Dexter111 said:
- You can't use Steam (Login into your Account) at once on more than one computer, this means that if you have a sibling or a child and want him to play any specific game while you play something else this isn't possible
Not really a problem if you use multiple accounts for multiple people. Only a problem if both want to play the same game at the same time, but still not a very realistic problem for most since most households aren't likely to have multiple gaming PC's anyway. So sure, it's a problem for a very small subsection of people, but not a major one, unless you consider two people not being able to play the same game on consoles at the same time from one copy to also be a major issue.
- You can't rent any games if they are Steam-activated, you can also not lend them to friends or sell them on if you don't like em (this is being legally challenged in Germany and if successful has repercussion for the whole of the EU: http://news.idg.no/cw/art.cfm?id=A87E1DC2-F120-FEDC-798E84EE8A70E1BE )
With regard to renting, I can't think of a time in my entire gaming life (stretching back a full 20+ years) that a rental store rented PC games. Stores would actually have to rent them in the first place for this to be a legitimate complaint against DRM.
- While it provides an Offline-Mode, you have to Login every now and then to Update and Reauthenticate, I've heard every two weeks from people
Is this a recent thing, because I have Steam on my netbook to play games like Doom on the go. I haven't connected it to the internet in at least four years and it has never asked me to login and re-authenticate.

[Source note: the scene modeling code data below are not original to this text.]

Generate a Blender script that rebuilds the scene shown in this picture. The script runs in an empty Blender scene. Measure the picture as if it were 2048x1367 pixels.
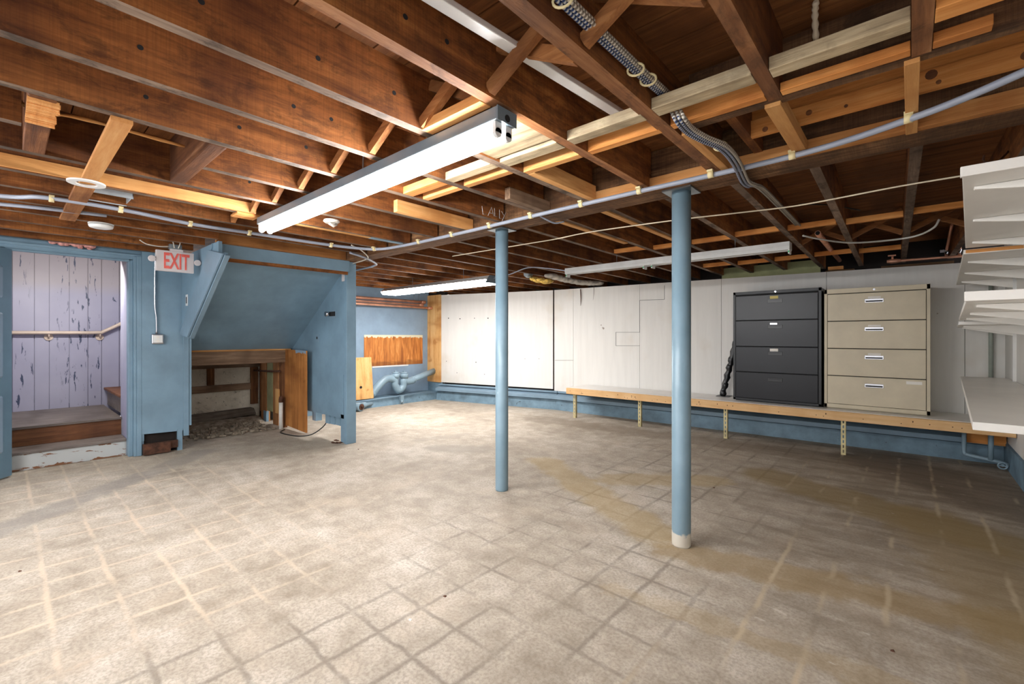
import bpy, bmesh, math, random
from mathutils import Vector, Matrix
random.seed(7)
C = bpy.context.scene.collection
SC = bpy.context.scene

# ------------------------------------------------------------------ camera, sky, exposure
FPX, YAW, HY, EYE = 900.0, math.radians(41.5), 673.0, 1.25
cam = bpy.data.cameras.new('camera'); camo = bpy.data.objects.new('camera', cam); C.objects.link(camo)
camo.location = (0, 0, EYE); camo.rotation_euler = (math.pi/2, 0, YAW)
cam.sensor_width = 36; cam.lens = 36*FPX/2048; cam.shift_y = -(1367/2-HY)/2048
cam.clip_start = 0.05
SC.camera = camo
w = bpy.data.worlds.new('world'); SC.world = w; w.use_nodes = True
w.node_tree.nodes['Background'].inputs[0].default_value = (0.97, 0.98, 1.0, 1)
w.node_tree.nodes['Background'].inputs[1].default_value = 0.95
SC.view_settings.view_transform = 'Standard'; SC.view_settings.look = 'None'
SC.view_settings.exposure = 1.32; SC.view_settings.gamma = 1.0
SC.view_settings.use_curve_mapping = False
TUBE_POWER = 40.0          # radiance of the lit fluorescent tubes
def area(name, loc, rot, sx, sy, power, col=(1, .95, .88)):
    l = bpy.data.lights.new(name, 'AREA'); l.shape = 'RECTANGLE'; l.size = sx; l.size_y = sy
    l.energy = power; l.color = col
    o = bpy.data.objects.new(name, l); C.objects.link(o); o.location = loc; o.rotation_euler = rot
    return o

area('stair_fill_light', (-6.45, .42, 2.02), (0, math.radians(38), 0), .1, .6, 9)  # added unseen light behind the door header, brightens the dim stairwell

# ------------------------------------------------------------------ measuring helpers: a pixel of the survey photo met with a real plane
cy_, sy_ = math.cos(YAW), math.sin(YAW)
def ray(u, v):
    r = (u-1024)/FPX; return Vector((r*cy_-sy_, r*sy_+cy_, (HY-v)/FPX))
def Zp(u, v, z): d = ray(u, v); return d*((z-EYE)/d.z)+Vector((0, 0, EYE))
def Xp(u, v, x): d = ray(u, v); return d*(x/d.x)+Vector((0, 0, EYE))
def Yp(u, v, y): d = ray(u, v); return d*(y/d.y)+Vector((0, 0, EYE))

# ------------------------------------------------------------------ materials
def lin(c):
    return tuple(((x/255)/12.92 if x/255 <= .04045 else ((x/255+.055)/1.055)**2.4) for x in c)+(1,)
class NT:
    def __init__(s, name):
        s.m = bpy.data.materials.new(name); s.m.use_nodes = True; s.t = s.m.node_tree
        s.b = s.t.nodes['Principled BSDF']
    def n(s, typ, **k):
        x = s.t.nodes.new(typ)
        for a, b in k.items(): setattr(x, a, b)
        return x
    def l(s, a, b): s.t.links.new(a, b)
    def math(s, op, a, b=None, c=None, clamp=False):
        x = s.n('ShaderNodeMath', operation=op, use_clamp=clamp)
        for i, q in enumerate((a, b, c)):
            if q is None: continue
            if isinstance(q, (int, float)): x.inputs[i].default_value = q
            else: s.l(q, x.inputs[i])
        return x.outputs[0]
    def vec(s, op, a, b=None):
        x = s.n('ShaderNodeVectorMath', operation=op)
        for i, q in enumerate((a, b)):
            if q is None: continue
            if isinstance(q, (tuple, list, Vector)): x.inputs[i].default_value = tuple(q)
            else: s.l(q, x.inputs[i])
        return x
    def pos(s): return s.n('ShaderNodeNewGeometry').outputs['Position']
    def noise(s, vecsock, scale=1, detail=4, rough=.55, dist=0, stretch=None):
        if stretch: vecsock = s.vec('MULTIPLY', vecsock, stretch).outputs[0]
        x = s.n('ShaderNodeTexNoise'); x.inputs['Scale'].default_value = scale; x.inputs['Detail'].default_value = detail
        x.inputs['Roughness'].default_value = rough; x.inputs['Distortion'].default_value = dist
        s.l(vecsock, x.inputs['Vector']); return x.outputs['Fac']
    def ramp(s, fac, stops, interp='LINEAR'):
        x = s.n('ShaderNodeValToRGB'); e = x.color_ramp.elements; x.color_ramp.interpolation = interp
        while len(e) < len(stops): e.new(.5)
        for i, (p, c) in enumerate(stops): e[i].position = p; e[i].color = c if len(c) == 4 else lin(c)
        s.l(fac, x.inputs[0]); return x.outputs[0]
    def step(s, fac, a, b):        # smooth 0..1 from a to b
        x = s.n('ShaderNodeMapRange', interpolation_type='SMOOTHSTEP'); x.inputs[1].default_value = a; x.inputs[2].default_value = b
        s.l(fac, x.inputs[0]); return x.outputs[0]
    def mix(s, fac, a, b, mode='MIX'):
        x = s.n('ShaderNodeMix', data_type='RGBA', blend_type=mode)
        for i, q in ((0, fac), (6, a), (7, b)):
            if isinstance(q, (int, float)): x.inputs[i].default_value = q
            elif isinstance(q, (tuple, list)): x.inputs[i].default_value = q if len(q) == 4 else lin(q)
            else: s.l(q, x.inputs[i])
        return x.outputs[2]
    def bump(s, h, strength=.2, dist=.01):
        x = s.n('ShaderNodeBump'); x.inputs['Strength'].default_value = strength; x.inputs['Distance'].default_value = dist
        s.l(h, x.inputs['Height']); s.l(x.outputs[0], s.b.inputs['Normal'])
    def seg(s, p, a, b, wdt, wob=None):   # soft mask round the floor segment a-b
        a = Vector((a[0], a[1], 0)); b = Vector((b[0], b[1], 0)); ba = b-a
        pa = s.vec('SUBTRACT', p, a).outputs[0]
        d = s.vec('DOT_PRODUCT', pa, tuple(ba)).outputs['Value']
        h = s.math('DIVIDE', d, ba.length_squared, clamp=True)
        sc = s.n('ShaderNodeVectorMath', operation='SCALE'); sc.inputs[0].default_value = tuple(ba); s.l(h, sc.inputs[3])
        q = s.vec('SUBTRACT', pa, sc.outputs[0]).outputs[0]
        L = s.vec('LENGTH', q).outputs['Value']
        if wob is not None: L = s.math('ADD', L, wob)
        return s.step(L, wdt, wdt*.45)
    def out(s, col, rough=.6, metal=0, spec=None):
        if isinstance(col, (tuple, list)): s.b.inputs['Base Color'].default_value = col if len(col) == 4 else lin(col)
        else: s.l(col, s.b.inputs['Base Color'])
        if isinstance(rough, (int, float)): s.b.inputs['Roughness'].default_value = rough
        else: s.l(rough, s.b.inputs['Roughness'])
        s.b.inputs['Metallic'].default_value = metal
        if spec is not None: s.b.inputs['Specular IOR Level'].default_value = spec
        return s.m

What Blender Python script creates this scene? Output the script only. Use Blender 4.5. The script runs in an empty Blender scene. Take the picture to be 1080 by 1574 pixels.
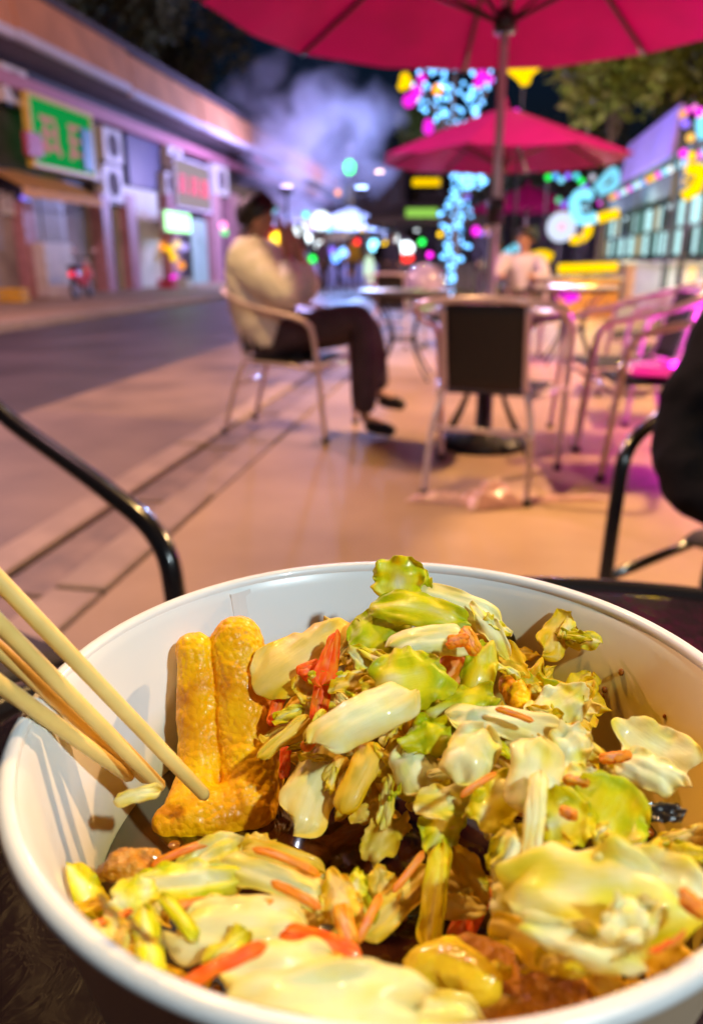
import bpy, bmesh, math, random
from mathutils import Vector, Matrix, noise
R_ = math.radians
random.seed(7)
sc = bpy.context.scene
col = sc.collection
# ------------------------------------------------------------------ camera, sky, sun, exposure
PITCH, YAW, CZ, FPX = R_(18.1), R_(9.1), .95, 1182.0
W_, H_ = 1080.0, 1574.0
cd = bpy.data.cameras.new('camera'); cam = bpy.data.objects.new('camera', cd); col.objects.link(cam)
cam.location = (0, 0, CZ); cam.rotation_euler = (math.pi/2 - PITCH, 0, YAW)
cd.sensor_fit = 'VERTICAL'; cd.sensor_height = 36.0; cd.lens = 36.0*FPX/H_
cd.clip_start = .01; cd.clip_end = 2000
cd.dof.use_dof = True; cd.dof.focus_distance = .228; cd.dof.aperture_fstop = cd.lens/2.7; cd.dof.aperture_blades = 0
sc.camera = cam
world = bpy.data.worlds.new('World'); sc.world = world; world.use_nodes = True
wn = world.node_tree.nodes; wl = world.node_tree.links
sky = wn.new('ShaderNodeTexSky'); sky.sky_type = 'NISHITA'; sky.sun_disc = False
sky.sun_elevation = R_(1.0); sky.sun_rotation = R_(200); sky.air_density = 1.6; sky.ozone_density = 6; sky.dust_density = .4
wl.new(sky.outputs[0], wn['Background'].inputs[0]); wn['Background'].inputs[1].default_value = .038
sd = bpy.data.lights.new('moon', 'SUN'); sd.energy = .02; sd.angle = R_(.5); sd.color = (.75, .8, 1)
so = bpy.data.objects.new('moon', sd); col.objects.link(so); so.rotation_euler = (R_(50), 0, R_(200))
vs = sc.view_settings; vs.view_transform = 'Standard'; vs.look = 'None'; vs.gamma = 1; vs.exposure = 0; vs.use_curve_mapping = False
sc.cycles.use_denoising = True
sc.cycles.max_bounces = 8; sc.cycles.diffuse_bounces = 4; sc.cycles.glossy_bounces = 3; sc.cycles.transmission_bounces = 4
sc.cycles.transparent_max_bounces = 8; sc.cycles.volume_bounces = 1; sc.cycles.sample_clamp_indirect = 4
sc.cycles.caustics_reflective = False; sc.cycles.caustics_refractive = False
# ------------------------------------------------------------------ geometry of the view (pixel of the 1080x1574 photo + real distance -> point)
cR = Vector((math.cos(YAW), math.sin(YAW), 0)); cH = Vector((-math.sin(YAW), math.cos(YAW), 0))
cF = cH*math.cos(PITCH) + Vector((0, 0, -math.sin(PITCH))); cU = cH*math.sin(PITCH) + Vector((0, 0, math.cos(PITCH)))
CAM = Vector((0, 0, CZ))
def ray(px, py): return cF + cR*((px-W_/2)/FPX) + cU*(-(py-H_/2)/FPX)
def onZ(px, py, z): d = ray(px, py); return CAM + d*((z-CZ)/d.z)
def onY(px, py, Y): d = ray(px, py); return CAM + d*(Y/d.y)
def onX(px, py, X): d = ray(px, py); return CAM + d*(X/d.x)
# ------------------------------------------------------------------ helpers
class MB:
    def __init__(s): s.v = []; s.f = []; s.sm = False
    def box(s, c, d, rot=None, taper=1.0):
        o = len(s.v); M = rot or Matrix.Identity(3)
        for z in (-.5, .5):
            k = taper if z > 0 else 1.0
            for x, y in ((-.5, -.5), (.5, -.5), (.5, .5), (-.5, .5)):
                s.v.append(Vector(c) + M @ Vector((x*d[0]*k, y*d[1]*k, z*d[2])))
        s.f += [tuple(o+i for i in q) for q in ((0, 3, 2, 1), (4, 5, 6, 7), (0, 1, 5, 4), (1, 2, 6, 5), (2, 3, 7, 6), (3, 0, 4, 7))]
        return s
    def tube(s, pts, r, n=10, caps=True, closed=False, flat=1.0):
        pts = [Vector(p) for p in pts]; rr = r if isinstance(r, (list, tuple)) else [r]*len(pts)
        o = len(s.v); N = len(pts); up = None
        for i, p in enumerate(pts):
            if closed: t = pts[(i+1) % N] - pts[i-1]
            else: t = pts[min(i+1, N-1)] - pts[max(i-1, 0)]
            t.normalize()
            if up is None:
                a = Vector((0, 0, 1)) if abs(t.z) < .9 else Vector((0, 1, 0))
                up = (a - t*a.dot(t)).normalized()
            else: up = (up - t*up.dot(t)).normalized()
            b = t.cross(up)
            for k in range(n):
                a = 2*math.pi*k/n
                s.v.append(p + up*(math.cos(a)*rr[i]*flat) + b*(math.sin(a)*rr[i]))
        for i in range(N if closed else N-1):
            for k in range(n):
                j = (i+1) % N
                s.f.append((o+i*n+k, o+i*n+(k+1) % n, o+j*n+(k+1) % n, o+j*n+k))
        if caps and not closed:
            s.f.append(tuple(o+k for k in range(n))[::-1]); s.f.append(tuple(o+(N-1)*n+k for k in range(n)))
        return s
    def lathe(s, prof, c=(0, 0, 0), n=32, closed=False, M=None, top=True):
        o = len(s.v); m = len(prof)
        for (r, z) in prof:
            for k in range(n):
                a = 2*math.pi*k/n; q = Vector((r*math.cos(a), r*math.sin(a), z))
                s.v.append(Vector(c) + (M @ q if M else q))
        for i in range(m if closed else m-1):
            j = (i+1) % m
            for k in range(n):
                s.f.append((o+i*n+k, o+i*n+(k+1) % n, o+j*n+(k+1) % n, o+j*n+k))
        if not closed:
            s.f.append(tuple(o+k for k in range(n))[::-1])
            if top: s.f.append(tuple(o+(m-1)*n+k for k in range(n)))
        return s
    def ball(s, c, r, nu=12, nv=8):
        rx, ry, rz = r if isinstance(r, (tuple, list)) else (r, r, r)
        o = len(s.v); c = Vector(c)
        s.v.append(c+Vector((0, 0, -rz)))
        for i in range(1, nv):
            a = -math.pi/2 + math.pi*i/nv
            for k in range(nu):
                b = 2*math.pi*k/nu
                s.v.append(c+Vector((rx*math.cos(a)*math.cos(b), ry*math.cos(a)*math.sin(b), rz*math.sin(a))))
        s.v.append(c+Vector((0, 0, rz))); t = len(s.v)-1
        for k in range(nu):
            s.f.append((o, o+1+(k+1) % nu, o+1+k)); s.f.append((t, t-nu+k, t-nu+(k+1) % nu))
        for i in range(nv-2):
            for k in range(nu):
                a = o+1+i*nu
                s.f.append((a+k, a+(k+1) % nu, a+nu+(k+1) % nu, a+nu+k))
        return s
    def build(s, name, m, parent=None, smooth=False, loc=None):
        me = bpy.data.meshes.new(name); me.from_pydata([tuple(p) for p in s.v], [], s.f); me.update()
        if smooth: me.shade_smooth()
        o = bpy.data.objects.new(name, me); col.objects.link(o)
        if m: me.materials.append(m)
        if parent: o.parent = parent
        if loc is not None: o.location = loc
        return o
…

- If Steam is not available because it is down out of whatever reason you aren't able to access, download or play your games
*cough* Offline mode. *cough*
- You are dependent on Steam/Valve as a company since they own your account with your entire games library and could close it any day out of any reason (you would have to legally challenge that)
And you're dependent on your PS2 not dying or Sony continuing to produce them (except they don't now) to keep playing PS2 games down the road. I'm not going to deny that the possibility exists that your Steam games may one day disappear, but without emulation, all of your games will one day be rendered unplayable for some reason or another. People don't seem to realize that all games and platforms have a limited life span, and very little is being done by the industry to preserve older games in any way.
- There's also other ways in which the Steamworks DRM might screw you, for instance if you buy your game on holiday somewhere or get it shipped from another country (this might also matter to you if games are censored for your location) it might employ territory-control and might not Unlock the game in your region. Steam also uses regional pricing while GoG.com employs the same prices worldwide for everyone.
I'm fairly certain that much of this is forced on Valve by other parties. Regional pricing for example is completely up to the publisher, not Valve.
- If you get a copy of a game a few days early and install it from the disc, you will also have to wait till the "Official Release Date" to be able to play it, sometimes it is also regionally different and people in the US get to play ~3 days early while people in Europe have to wait
Again, down to the publisher and completely possible on consoles as well. In fact, in an age where most of us are always connected to the internet this is becoming the norm rather than an exception to the rule, and not something Valve can control. If a publisher says people can't play their game until the official release, Valve can't tell them to fuck off and release their game early.
Unfortunately Steam also allows publishers to use other Third party DRM, which makes it even worse and adds to the restrictions you face: http://pcgamingwiki.com/wiki/The_Big_List_of_3rd_Party_DRM_on_Steam
Valve isn't really in a position to stop big publishers from doing that. As much as people talk about them having a corner on the digital market, that would disappear very quickly if they started trying to push EA, Activision, Ubisoft, and others around.